Sur le splendide et surprenant Arcadia, l’Américaine se révèle alors tout autant metteuse en sons avant-gardiste que chanteuse féérique, ne s’interdisant aucune vocalise ni instrument acoustique, comme le violoncelle, dans un univers pourtant synthétique. “J’adore cette combinaison entre numérique et organique, reconnaissait-elle, toujours dans Libé. Je suis chanteuse, mais mon noyau, c’est les synthés, et cet album m’a préparée pour Pang. Ce genre d’exploration interne, psychologique et privée. Un piano n’autorise pas ça. Il fallait des sonorités plus virtuelles.”
Enfin prête pour son envol solitaire définitif après le split de Chairlift en décembre 2016, Caroline Polachek impose sa voix autant que sa voie sur Pang, un disque notamment porté par le single So Hot You’re Hurting My Feelings (qui cumule 10 millions de vues sur YouTube et plus de 75 millions d’écoutes sur Spotify).
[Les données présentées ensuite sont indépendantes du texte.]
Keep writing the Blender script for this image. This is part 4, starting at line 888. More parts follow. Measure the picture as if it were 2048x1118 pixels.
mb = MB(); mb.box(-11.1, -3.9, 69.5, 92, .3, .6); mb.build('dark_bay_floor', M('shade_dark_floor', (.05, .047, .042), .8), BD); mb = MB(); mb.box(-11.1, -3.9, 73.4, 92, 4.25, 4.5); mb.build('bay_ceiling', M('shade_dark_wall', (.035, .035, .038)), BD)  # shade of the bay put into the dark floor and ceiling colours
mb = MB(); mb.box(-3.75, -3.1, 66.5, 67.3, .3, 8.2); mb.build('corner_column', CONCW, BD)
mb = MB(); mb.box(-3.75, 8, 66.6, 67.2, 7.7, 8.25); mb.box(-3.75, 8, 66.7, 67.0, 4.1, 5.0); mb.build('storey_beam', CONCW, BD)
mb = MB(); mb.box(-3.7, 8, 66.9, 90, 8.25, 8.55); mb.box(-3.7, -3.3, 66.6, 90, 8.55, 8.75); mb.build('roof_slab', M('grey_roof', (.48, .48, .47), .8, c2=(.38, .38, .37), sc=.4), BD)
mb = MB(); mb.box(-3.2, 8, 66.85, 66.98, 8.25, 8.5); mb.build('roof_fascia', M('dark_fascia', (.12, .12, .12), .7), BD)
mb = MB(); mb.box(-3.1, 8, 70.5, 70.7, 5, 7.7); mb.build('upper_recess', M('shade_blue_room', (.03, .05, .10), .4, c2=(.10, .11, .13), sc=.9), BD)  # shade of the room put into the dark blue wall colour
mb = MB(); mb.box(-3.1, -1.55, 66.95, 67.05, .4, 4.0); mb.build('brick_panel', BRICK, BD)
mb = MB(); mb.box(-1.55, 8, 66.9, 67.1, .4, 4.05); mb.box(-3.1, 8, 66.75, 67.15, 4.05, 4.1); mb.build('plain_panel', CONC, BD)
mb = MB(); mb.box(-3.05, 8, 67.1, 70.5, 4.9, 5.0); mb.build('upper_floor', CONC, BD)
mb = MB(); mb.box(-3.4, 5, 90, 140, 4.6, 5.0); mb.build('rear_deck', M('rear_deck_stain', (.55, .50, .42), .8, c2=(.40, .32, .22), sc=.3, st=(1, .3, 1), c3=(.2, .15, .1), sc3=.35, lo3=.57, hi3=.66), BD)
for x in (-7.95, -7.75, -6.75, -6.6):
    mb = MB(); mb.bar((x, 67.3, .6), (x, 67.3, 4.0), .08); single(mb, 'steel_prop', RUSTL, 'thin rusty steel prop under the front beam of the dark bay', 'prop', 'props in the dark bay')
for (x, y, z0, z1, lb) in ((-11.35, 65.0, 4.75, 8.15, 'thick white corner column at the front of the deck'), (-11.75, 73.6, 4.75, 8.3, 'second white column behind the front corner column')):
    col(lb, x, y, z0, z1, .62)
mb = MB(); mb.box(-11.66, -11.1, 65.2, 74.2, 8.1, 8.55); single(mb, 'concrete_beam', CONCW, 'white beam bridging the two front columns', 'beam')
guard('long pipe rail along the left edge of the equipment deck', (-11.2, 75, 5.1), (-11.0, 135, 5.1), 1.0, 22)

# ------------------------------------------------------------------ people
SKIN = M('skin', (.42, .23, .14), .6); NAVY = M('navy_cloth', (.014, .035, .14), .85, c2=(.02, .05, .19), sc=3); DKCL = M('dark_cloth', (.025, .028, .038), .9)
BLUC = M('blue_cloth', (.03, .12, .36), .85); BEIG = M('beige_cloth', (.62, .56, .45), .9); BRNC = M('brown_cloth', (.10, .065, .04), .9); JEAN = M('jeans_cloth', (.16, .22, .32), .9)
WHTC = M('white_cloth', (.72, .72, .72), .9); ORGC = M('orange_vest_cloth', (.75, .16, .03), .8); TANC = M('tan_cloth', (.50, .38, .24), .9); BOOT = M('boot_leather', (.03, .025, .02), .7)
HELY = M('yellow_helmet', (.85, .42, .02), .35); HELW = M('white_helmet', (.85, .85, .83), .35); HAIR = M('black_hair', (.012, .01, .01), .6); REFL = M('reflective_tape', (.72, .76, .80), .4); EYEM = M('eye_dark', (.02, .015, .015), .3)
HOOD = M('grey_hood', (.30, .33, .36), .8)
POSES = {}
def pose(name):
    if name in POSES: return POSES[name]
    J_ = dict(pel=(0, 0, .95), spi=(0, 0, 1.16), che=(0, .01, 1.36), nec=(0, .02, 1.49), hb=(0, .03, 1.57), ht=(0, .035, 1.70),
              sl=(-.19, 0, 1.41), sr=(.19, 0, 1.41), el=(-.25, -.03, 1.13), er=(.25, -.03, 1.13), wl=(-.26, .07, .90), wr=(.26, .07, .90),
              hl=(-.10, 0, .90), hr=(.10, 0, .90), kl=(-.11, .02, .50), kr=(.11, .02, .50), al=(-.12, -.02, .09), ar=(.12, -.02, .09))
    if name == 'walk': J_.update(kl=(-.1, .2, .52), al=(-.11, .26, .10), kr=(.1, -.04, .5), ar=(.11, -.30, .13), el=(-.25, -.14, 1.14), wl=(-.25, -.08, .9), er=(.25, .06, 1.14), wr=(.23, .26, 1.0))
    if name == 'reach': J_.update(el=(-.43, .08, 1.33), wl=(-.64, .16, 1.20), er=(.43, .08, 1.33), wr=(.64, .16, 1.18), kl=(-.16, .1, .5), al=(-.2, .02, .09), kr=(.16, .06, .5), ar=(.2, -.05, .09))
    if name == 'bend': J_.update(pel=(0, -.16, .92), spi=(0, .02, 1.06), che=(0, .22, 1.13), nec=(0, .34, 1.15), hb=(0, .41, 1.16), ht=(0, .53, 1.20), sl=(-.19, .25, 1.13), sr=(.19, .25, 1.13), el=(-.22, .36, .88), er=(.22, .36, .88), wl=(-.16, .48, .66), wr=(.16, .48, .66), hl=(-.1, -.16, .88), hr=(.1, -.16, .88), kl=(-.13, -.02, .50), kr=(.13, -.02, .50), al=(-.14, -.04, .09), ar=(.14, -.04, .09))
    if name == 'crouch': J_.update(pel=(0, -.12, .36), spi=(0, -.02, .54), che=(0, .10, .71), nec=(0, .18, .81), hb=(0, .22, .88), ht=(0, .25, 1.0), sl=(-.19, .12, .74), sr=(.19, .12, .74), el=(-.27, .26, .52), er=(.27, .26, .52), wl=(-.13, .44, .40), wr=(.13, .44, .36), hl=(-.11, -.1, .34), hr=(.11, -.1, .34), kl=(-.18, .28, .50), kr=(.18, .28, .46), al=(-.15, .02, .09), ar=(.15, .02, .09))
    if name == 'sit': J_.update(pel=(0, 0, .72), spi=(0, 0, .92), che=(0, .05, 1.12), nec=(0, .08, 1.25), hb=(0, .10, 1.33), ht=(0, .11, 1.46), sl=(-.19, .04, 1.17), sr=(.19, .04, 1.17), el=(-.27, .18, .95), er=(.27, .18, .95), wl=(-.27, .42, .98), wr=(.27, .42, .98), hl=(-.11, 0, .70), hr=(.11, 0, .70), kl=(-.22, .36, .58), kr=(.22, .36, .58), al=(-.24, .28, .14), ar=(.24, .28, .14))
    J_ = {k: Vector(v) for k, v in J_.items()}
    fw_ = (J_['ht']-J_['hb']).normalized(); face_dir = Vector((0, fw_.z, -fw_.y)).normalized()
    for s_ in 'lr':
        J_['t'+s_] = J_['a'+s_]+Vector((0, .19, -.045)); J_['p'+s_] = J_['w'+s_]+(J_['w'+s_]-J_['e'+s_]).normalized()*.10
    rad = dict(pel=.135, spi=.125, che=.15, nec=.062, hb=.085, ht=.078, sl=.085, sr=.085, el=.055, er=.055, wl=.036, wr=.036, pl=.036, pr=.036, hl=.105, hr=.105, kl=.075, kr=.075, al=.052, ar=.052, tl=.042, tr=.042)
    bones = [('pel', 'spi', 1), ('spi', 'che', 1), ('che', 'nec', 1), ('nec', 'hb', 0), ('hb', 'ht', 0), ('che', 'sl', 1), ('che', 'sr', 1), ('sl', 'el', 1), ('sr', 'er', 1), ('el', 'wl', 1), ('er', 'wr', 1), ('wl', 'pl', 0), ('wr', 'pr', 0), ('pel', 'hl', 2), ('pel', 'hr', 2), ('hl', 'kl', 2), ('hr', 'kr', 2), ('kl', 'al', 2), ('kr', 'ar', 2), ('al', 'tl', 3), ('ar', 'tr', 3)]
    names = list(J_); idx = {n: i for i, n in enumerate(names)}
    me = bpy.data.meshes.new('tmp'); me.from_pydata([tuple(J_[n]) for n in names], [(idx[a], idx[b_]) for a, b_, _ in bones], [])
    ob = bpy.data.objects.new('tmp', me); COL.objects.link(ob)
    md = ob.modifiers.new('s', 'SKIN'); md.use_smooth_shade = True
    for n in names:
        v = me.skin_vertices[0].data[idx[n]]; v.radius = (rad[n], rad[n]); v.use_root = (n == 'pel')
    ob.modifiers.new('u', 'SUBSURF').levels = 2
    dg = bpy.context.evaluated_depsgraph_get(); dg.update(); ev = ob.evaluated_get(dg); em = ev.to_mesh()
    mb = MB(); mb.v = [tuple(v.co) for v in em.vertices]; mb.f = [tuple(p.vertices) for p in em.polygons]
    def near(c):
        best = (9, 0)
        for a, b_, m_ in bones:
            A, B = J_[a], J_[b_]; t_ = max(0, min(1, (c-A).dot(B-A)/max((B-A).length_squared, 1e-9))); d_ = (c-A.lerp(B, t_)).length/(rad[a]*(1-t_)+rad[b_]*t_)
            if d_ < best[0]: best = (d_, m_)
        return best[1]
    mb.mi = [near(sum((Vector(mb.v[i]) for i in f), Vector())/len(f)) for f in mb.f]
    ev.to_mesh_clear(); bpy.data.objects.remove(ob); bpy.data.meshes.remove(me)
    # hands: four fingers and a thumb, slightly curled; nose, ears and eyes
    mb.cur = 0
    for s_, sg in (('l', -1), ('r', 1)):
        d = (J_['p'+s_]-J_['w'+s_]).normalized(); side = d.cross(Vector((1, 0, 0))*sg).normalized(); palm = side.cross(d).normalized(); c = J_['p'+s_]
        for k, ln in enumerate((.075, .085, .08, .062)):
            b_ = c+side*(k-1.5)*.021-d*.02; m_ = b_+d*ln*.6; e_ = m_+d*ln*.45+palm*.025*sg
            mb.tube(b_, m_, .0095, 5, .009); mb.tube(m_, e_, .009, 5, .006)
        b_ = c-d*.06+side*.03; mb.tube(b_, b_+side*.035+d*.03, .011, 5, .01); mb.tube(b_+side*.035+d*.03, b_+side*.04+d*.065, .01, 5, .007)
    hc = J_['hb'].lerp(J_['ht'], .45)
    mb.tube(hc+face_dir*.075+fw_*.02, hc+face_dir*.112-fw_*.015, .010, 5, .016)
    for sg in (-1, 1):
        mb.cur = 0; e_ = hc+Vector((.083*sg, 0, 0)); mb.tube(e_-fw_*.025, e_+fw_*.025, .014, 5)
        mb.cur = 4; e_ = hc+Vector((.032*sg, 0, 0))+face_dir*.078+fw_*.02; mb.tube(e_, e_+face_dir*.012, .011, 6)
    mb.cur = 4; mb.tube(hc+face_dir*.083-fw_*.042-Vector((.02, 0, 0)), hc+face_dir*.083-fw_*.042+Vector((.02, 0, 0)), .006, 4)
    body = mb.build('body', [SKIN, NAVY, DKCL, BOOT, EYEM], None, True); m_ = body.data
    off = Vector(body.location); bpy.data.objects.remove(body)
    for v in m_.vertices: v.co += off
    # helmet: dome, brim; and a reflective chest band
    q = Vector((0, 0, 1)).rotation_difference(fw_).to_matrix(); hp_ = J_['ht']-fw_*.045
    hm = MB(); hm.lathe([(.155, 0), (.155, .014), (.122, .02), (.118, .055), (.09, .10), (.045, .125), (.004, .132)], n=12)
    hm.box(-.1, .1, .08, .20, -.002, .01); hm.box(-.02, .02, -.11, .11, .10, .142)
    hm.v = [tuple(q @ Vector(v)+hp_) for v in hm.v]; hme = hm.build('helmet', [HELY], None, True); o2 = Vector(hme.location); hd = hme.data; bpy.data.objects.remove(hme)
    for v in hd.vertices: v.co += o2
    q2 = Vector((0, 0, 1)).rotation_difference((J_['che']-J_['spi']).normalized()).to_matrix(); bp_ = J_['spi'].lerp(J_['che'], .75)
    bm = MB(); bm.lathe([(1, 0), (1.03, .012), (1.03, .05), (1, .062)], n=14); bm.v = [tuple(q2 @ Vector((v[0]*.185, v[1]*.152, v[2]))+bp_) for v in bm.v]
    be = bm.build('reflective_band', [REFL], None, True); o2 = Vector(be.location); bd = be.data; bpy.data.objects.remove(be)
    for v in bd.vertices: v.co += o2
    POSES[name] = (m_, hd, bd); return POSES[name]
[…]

Et si la pandémie freine fatalement la défense scénique de l’album, unanimement salué par la critique, Bunny Is a Rider replace Caroline Polachek au centre du planisphère pop international en plein été 2021. On connaît la suite, comme on vous la résumait plus haut. Alors, à quelques jours de la sortie digitale de Desire, I Want to Turn Into You, on prend d’ores et déjà les paris : 2023 sera l’année Polachek et mat.
Desire, I Want to Turn Into You (Perpetual Novice/The Orchard). Sortie digitale le 14 février, physique le 14 avril. Concert le 18 février à Paris (Salle Pleyel).